◆ DATA SHOWN:
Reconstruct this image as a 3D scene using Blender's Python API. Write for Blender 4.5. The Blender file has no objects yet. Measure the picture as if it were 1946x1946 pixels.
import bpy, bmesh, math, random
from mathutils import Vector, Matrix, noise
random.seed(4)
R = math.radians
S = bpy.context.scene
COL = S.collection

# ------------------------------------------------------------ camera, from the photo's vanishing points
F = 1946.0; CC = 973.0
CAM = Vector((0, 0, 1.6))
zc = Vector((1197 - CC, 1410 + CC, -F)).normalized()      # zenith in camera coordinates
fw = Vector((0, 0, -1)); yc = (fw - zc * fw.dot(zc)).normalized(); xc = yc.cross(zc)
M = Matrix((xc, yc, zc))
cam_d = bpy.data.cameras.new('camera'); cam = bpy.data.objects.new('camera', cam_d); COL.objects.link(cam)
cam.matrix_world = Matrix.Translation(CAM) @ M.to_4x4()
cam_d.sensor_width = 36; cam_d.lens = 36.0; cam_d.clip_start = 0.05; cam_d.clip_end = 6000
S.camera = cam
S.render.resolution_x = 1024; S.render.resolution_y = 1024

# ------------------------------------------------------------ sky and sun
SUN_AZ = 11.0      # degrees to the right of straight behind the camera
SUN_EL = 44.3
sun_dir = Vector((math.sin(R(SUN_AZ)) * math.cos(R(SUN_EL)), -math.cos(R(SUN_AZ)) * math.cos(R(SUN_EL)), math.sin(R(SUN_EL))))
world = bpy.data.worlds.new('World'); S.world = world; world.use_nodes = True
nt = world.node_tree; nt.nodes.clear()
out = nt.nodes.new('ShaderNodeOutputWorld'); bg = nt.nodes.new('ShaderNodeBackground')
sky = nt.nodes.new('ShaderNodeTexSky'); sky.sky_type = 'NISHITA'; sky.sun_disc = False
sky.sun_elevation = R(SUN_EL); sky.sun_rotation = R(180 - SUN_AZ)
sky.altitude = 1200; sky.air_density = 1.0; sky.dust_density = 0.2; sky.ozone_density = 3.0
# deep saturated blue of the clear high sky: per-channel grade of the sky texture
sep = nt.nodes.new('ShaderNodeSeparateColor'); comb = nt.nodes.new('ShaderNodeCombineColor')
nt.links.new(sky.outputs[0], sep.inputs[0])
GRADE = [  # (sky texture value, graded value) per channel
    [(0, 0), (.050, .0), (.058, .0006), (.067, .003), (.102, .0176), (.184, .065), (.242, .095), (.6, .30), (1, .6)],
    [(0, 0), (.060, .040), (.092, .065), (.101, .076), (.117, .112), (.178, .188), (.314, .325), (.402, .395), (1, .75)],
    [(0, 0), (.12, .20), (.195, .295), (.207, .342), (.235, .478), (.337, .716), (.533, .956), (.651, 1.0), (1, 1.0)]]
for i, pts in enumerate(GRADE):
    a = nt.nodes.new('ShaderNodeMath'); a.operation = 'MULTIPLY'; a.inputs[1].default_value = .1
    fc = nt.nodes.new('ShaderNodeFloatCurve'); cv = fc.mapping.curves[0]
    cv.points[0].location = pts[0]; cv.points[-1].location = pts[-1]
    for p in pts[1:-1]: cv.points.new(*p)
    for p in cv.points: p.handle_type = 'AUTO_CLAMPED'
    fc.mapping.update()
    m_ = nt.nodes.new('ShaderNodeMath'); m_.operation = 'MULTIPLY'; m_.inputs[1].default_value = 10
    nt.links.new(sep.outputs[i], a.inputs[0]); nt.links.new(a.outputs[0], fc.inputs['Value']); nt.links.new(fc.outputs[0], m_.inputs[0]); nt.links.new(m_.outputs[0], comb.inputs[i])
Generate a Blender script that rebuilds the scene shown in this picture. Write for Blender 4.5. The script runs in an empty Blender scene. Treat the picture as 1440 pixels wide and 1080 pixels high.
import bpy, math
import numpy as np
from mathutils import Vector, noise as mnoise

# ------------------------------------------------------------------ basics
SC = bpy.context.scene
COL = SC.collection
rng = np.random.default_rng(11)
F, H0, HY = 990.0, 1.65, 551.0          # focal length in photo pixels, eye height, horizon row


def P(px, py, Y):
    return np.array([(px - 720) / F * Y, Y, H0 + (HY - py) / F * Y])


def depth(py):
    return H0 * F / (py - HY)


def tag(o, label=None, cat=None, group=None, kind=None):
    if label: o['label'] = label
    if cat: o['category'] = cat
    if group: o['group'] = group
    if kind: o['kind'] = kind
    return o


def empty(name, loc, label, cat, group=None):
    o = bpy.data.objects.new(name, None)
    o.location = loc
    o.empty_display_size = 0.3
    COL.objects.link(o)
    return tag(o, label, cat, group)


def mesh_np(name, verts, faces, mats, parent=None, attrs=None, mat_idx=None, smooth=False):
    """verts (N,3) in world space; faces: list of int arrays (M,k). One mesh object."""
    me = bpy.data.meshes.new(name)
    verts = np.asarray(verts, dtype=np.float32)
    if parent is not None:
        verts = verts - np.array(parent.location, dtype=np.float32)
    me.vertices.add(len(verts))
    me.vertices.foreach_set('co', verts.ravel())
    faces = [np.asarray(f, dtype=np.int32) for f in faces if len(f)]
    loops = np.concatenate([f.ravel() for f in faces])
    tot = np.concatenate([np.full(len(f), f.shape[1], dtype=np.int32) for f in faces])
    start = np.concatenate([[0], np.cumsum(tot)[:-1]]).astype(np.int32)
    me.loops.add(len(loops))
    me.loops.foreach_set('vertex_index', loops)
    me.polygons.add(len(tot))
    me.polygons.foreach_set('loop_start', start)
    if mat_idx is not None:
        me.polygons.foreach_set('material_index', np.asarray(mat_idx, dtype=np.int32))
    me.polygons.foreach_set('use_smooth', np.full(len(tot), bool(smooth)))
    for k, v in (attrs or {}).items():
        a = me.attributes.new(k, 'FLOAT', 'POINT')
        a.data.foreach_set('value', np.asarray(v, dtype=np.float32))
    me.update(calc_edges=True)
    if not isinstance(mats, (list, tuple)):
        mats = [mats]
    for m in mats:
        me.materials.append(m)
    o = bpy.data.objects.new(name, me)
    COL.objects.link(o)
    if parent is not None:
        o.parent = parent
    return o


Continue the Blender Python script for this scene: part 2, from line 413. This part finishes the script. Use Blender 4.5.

◆ TASK BRIEF:
Every line of the material must be returned exactly as it appears.

◆ EXERCISE OUTPUT:
Reconstruct this image as a 3D scene using Blender's Python API. Write for Blender 4.5. The Blender file has no objects yet. Measure the picture as if it were 1946x1946 pixels.
import bpy, bmesh, math, random
from mathutils import Vector, Matrix, noise
random.seed(4)
R = math.radians
S = bpy.context.scene
COL = S.collection

# ------------------------------------------------------------ camera, from the photo's vanishing points
F = 1946.0; CC = 973.0
CAM = Vector((0, 0, 1.6))
zc = Vector((1197 - CC, 1410 + CC, -F)).normalized()      # zenith in camera coordinates
fw = Vector((0, 0, -1)); yc = (fw - zc * fw.dot(zc)).normalized(); xc = yc.cross(zc)
M = Matrix((xc, yc, zc))
cam_d = bpy.data.cameras.new('camera'); cam = bpy.data.objects.new('camera', cam_d); COL.objects.link(cam)
cam.matrix_world = Matrix.Translation(CAM) @ M.to_4x4()
cam_d.sensor_width = 36; cam_d.lens = 36.0; cam_d.clip_start = 0.05; cam_d.clip_end = 6000
S.camera = cam
S.render.resolution_x = 1024; S.render.resolution_y = 1024

# ------------------------------------------------------------ sky and sun
SUN_AZ = 11.0      # degrees to the right of straight behind the camera
SUN_EL = 44.3
sun_dir = Vector((math.sin(R(SUN_AZ)) * math.cos(R(SUN_EL)), -math.cos(R(SUN_AZ)) * math.cos(R(SUN_EL)), math.sin(R(SUN_EL))))
world = bpy.data.worlds.new('World'); S.world = world; world.use_nodes = True
nt = world.node_tree; nt.nodes.clear()
out = nt.nodes.new('ShaderNodeOutputWorld'); bg = nt.nodes.new('ShaderNodeBackground')
sky = nt.nodes.new('ShaderNodeTexSky'); sky.sky_type = 'NISHITA'; sky.sun_disc = False
sky.sun_elevation = R(SUN_EL); sky.sun_rotation = R(180 - SUN_AZ)
sky.altitude = 1200; sky.air_density = 1.0; sky.dust_density = 0.2; sky.ozone_density = 3.0
# deep saturated blue of the clear high sky: per-channel grade of the sky texture
sep = nt.nodes.new('ShaderNodeSeparateColor'); comb = nt.nodes.new('ShaderNodeCombineColor')
nt.links.new(sky.outputs[0], sep.inputs[0])
GRADE = [  # (sky texture value, graded value) per channel
    [(0, 0), (.050, .0), (.058, .0006), (.067, .003), (.102, .0176), (.184, .065), (.242, .095), (.6, .30), (1, .6)],
    [(0, 0), (.060, .040), (.092, .065), (.101, .076), (.117, .112), (.178, .188), (.314, .325), (.402, .395), (1, .75)],
    [(0, 0), (.12, .20), (.195, .295), (.207, .342), (.235, .478), (.337, .716), (.533, .956), (.651, 1.0), (1, 1.0)]]
for i, pts in enumerate(GRADE):
    a = nt.nodes.new('ShaderNodeMath'); a.operation = 'MULTIPLY'; a.inputs[1].default_value = .1
    fc = nt.nodes.new('ShaderNodeFloatCurve'); cv = fc.mapping.curves[0]
    cv.points[0].location = pts[0]; cv.points[-1].location = pts[-1]
    for p in pts[1:-1]: cv.points.new(*p)
    for p in cv.points: p.handle_type = 'AUTO_CLAMPED'
    fc.mapping.update()
    m_ = nt.nodes.new('ShaderNodeMath'); m_.operation = 'MULTIPLY'; m_.inputs[1].default_value = 10
    nt.links.new(sep.outputs[i], a.inputs[0]); nt.links.new(a.outputs[0], fc.inputs['Value']); nt.links.new(fc.outputs[0], m_.inputs[0]); nt.links.new(m_.outputs[0], comb.inputs[i])
Generate a Blender script that rebuilds the scene shown in this picture. Write for Blender 4.5. The script runs in an empty Blender scene. Treat the picture as 1440 pixels wide and 1080 pixels high.
import bpy, math
import numpy as np
from mathutils import Vector, noise as mnoise

# ------------------------------------------------------------------ basics
SC = bpy.context.scene
COL = SC.collection
rng = np.random.default_rng(11)
F, H0, HY = 990.0, 1.65, 551.0          # focal length in photo pixels, eye height, horizon row


def P(px, py, Y):
    return np.array([(px - 720) / F * Y, Y, H0 + (HY - py) / F * Y])


def depth(py):
    return H0 * F / (py - HY)


def tag(o, label=None, cat=None, group=None, kind=None):
    if label: o['label'] = label
    if cat: o['category'] = cat
    if group: o['group'] = group
    if kind: o['kind'] = kind
    return o


def empty(name, loc, label, cat, group=None):
    o = bpy.data.objects.new(name, None)
    o.location = loc
    o.empty_display_size = 0.3
    COL.objects.link(o)
    return tag(o, label, cat, group)


def mesh_np(name, verts, faces, mats, parent=None, attrs=None, mat_idx=None, smooth=False):
    """verts (N,3) in world space; faces: list of int arrays (M,k). One mesh object."""
    me = bpy.data.meshes.new(name)
    verts = np.asarray(verts, dtype=np.float32)
    if parent is not None:
        verts = verts - np.array(parent.location, dtype=np.float32)
    me.vertices.add(len(verts))
    me.vertices.foreach_set('co', verts.ravel())
    faces = [np.asarray(f, dtype=np.int32) for f in faces if len(f)]
    loops = np.concatenate([f.ravel() for f in faces])
    tot = np.concatenate([np.full(len(f), f.shape[1], dtype=np.int32) for f in faces])
    start = np.concatenate([[0], np.cumsum(tot)[:-1]]).astype(np.int32)
    me.loops.add(len(loops))
    me.loops.foreach_set('vertex_index', loops)
    me.polygons.add(len(tot))
    me.polygons.foreach_set('loop_start', start)
    if mat_idx is not None:
        me.polygons.foreach_set('material_index', np.asarray(mat_idx, dtype=np.int32))
    me.polygons.foreach_set('use_smooth', np.full(len(tot), bool(smooth)))
    for k, v in (attrs or {}).items():
        a = me.attributes.new(k, 'FLOAT', 'POINT')
        a.data.foreach_set('value', np.asarray(v, dtype=np.float32))
    me.update(calc_edges=True)
    if not isinstance(mats, (list, tuple)):
        mats = [mats]
    for m in mats:
        me.materials.append(m)
    o = bpy.data.objects.new(name, me)
    COL.objects.link(o)
    if parent is not None:
        o.parent = parent
    return o


Continue the Blender Python script for this scene: part 2, from line 413. This part finishes the script. Use Blender 4.5.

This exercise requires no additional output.